Tuesday, February 10, 2009

Equity markets holding up very well

Over the last few weeks, there were numerous reports that the economy of many countries would be in a severe & prolonged recession, with recovery expected only in 2010-11. More gloomy prognoses were reported and they were no longer issued by the usual doomsayers, such as Roubini, Marc Faber, etc. Even the dreaded word "depression" is being used frequently enough- by Merrill Lynch; by Gordon Brown (probably, a slip of the tongue); by an Australian professor; and even by the IMF chief. What is a bit surprising is that the equity markets seems to be ignoring all these negative reports.
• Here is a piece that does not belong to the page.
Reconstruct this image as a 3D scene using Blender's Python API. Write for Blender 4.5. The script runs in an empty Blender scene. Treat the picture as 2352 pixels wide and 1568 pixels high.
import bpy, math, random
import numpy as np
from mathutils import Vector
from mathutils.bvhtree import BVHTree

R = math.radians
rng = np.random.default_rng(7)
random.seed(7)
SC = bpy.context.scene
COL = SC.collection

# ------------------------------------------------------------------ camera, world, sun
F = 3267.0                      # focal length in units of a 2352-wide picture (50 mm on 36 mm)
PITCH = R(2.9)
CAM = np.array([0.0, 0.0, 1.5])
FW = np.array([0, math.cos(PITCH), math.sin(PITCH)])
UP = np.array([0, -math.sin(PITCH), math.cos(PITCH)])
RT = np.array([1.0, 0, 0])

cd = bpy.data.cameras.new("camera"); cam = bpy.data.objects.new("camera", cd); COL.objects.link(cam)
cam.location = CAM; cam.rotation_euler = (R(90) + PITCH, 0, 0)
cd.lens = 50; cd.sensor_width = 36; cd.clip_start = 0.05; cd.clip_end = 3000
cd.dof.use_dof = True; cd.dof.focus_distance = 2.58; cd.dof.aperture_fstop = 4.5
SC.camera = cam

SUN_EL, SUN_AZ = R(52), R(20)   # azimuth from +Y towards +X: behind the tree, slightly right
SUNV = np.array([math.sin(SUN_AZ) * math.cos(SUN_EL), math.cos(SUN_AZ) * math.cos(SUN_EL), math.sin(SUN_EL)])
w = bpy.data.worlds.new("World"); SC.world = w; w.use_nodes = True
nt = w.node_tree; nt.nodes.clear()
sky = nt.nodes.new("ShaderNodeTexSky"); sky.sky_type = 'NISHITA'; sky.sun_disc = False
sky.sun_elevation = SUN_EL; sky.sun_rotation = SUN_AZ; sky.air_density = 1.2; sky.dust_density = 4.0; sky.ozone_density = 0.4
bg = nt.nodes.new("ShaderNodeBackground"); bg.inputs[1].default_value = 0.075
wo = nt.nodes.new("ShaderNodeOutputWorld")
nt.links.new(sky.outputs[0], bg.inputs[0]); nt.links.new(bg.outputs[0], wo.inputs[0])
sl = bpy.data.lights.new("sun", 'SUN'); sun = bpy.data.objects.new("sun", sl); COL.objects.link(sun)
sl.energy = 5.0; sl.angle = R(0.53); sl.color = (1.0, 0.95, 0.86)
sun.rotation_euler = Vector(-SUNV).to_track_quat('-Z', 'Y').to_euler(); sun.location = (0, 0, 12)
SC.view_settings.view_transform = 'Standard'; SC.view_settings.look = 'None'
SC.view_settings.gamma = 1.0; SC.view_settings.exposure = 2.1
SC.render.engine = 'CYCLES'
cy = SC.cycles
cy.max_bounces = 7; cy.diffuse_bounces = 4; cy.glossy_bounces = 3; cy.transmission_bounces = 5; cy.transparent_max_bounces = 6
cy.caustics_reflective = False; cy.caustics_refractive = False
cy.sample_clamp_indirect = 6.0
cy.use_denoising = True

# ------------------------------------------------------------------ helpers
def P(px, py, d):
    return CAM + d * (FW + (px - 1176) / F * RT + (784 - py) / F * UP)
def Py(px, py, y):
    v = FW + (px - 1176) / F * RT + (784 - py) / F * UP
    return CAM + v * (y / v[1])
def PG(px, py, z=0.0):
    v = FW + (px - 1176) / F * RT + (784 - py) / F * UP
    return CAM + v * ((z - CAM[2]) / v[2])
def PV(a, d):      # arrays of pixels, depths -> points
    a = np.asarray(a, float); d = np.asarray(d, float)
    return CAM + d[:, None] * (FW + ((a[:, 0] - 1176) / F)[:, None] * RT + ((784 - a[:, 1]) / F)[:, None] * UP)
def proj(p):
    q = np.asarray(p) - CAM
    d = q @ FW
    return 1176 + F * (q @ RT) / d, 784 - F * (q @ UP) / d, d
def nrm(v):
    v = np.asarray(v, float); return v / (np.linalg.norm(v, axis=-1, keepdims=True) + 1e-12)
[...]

We shall look at the performance of 2 important markets. Firstly, the US markets. The S&P500 appears to have established a new short-term uptrend line, with support at 820. Relief rally may happen but I expect the upside be capped at 950.


Chart 1: S&P500's daily chart as at Feb 9, 2009 (source: Stockcharts.com)

What is more interesting is the performance of the Shanghai's SSECI, which has put in a surprising strong move after the Chinese New Year holidays. The SSECI has convincingly surpassed its December 2008 high of 2100 yesterday. A mini-golden cross may occur soon, with the 50-day SMA look set to cross above the 100-day SMA. As such, the near-term outlook for SSECI is fairly bullish.


Chart 2: SSEC's daily chart as at Feb 9, 2009 (source: Stockcharts.com)

The performance of the equity markets vis-a-vis the negative news flow can be read as a bullish divergence. It may point to a mild recovery in the equity markets in the weeks ahead.